Work instructions »
Copy out exactly the lines from the start of the data to the line containing "COL = scene.collection". Include both.

+-------+

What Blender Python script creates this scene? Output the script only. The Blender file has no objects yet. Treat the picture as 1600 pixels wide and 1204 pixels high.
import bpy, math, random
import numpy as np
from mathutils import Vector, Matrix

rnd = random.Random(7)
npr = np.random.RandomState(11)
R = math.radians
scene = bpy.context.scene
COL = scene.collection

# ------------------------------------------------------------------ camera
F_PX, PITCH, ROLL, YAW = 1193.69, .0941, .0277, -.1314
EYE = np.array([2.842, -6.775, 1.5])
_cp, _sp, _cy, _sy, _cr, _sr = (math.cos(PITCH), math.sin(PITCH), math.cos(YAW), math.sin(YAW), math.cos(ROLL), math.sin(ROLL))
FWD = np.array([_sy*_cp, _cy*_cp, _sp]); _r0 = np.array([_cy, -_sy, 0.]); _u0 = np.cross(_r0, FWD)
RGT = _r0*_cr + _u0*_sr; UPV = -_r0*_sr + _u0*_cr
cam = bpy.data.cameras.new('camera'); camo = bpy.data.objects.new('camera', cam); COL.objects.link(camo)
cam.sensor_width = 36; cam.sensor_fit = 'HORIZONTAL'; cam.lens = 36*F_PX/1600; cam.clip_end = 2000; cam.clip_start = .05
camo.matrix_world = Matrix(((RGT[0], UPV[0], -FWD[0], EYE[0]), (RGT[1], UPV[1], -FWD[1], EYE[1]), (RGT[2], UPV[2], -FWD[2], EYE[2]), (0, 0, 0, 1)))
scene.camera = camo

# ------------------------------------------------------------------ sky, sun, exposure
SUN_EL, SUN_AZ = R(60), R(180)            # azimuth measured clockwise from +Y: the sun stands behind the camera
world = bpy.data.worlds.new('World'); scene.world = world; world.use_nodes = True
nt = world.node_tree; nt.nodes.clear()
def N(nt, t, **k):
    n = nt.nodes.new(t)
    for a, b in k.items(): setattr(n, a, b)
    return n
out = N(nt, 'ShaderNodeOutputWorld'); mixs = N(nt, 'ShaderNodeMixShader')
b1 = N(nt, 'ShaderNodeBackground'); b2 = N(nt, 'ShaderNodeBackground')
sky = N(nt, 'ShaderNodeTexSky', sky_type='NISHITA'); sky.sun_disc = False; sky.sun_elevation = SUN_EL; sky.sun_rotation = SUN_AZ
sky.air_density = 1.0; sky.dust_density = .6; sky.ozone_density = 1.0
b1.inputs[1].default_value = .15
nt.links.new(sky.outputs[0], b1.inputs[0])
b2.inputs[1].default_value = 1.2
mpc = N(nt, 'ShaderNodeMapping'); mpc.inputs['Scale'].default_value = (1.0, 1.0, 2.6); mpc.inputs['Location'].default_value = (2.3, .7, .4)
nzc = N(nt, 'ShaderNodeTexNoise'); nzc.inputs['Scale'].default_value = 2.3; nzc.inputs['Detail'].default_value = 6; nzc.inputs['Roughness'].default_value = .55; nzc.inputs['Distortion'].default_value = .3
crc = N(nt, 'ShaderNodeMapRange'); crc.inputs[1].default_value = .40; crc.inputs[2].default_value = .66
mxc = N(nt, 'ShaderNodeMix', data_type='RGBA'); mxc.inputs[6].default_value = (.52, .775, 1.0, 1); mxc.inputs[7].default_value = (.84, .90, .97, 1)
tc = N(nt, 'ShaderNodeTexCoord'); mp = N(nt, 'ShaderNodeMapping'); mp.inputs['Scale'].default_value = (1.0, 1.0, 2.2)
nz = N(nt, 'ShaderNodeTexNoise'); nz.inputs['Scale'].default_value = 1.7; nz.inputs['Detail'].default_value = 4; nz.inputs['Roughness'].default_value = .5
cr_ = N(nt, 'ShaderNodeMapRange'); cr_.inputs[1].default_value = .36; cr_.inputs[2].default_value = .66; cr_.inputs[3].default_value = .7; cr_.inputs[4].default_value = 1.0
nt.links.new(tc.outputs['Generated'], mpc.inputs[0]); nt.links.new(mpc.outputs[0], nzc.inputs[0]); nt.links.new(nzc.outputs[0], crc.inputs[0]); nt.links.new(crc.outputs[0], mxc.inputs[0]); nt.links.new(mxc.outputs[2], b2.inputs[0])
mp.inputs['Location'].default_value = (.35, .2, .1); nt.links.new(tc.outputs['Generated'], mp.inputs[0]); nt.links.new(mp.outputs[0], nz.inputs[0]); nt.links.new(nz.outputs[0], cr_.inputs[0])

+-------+

Full answer »
What Blender Python script creates this scene? Output the script only. The Blender file has no objects yet. Treat the picture as 1600 pixels wide and 1204 pixels high.
import bpy, math, random
import numpy as np
from mathutils import Vector, Matrix

rnd = random.Random(7)
npr = np.random.RandomState(11)
R = math.radians
scene = bpy.context.scene
COL = scene.collection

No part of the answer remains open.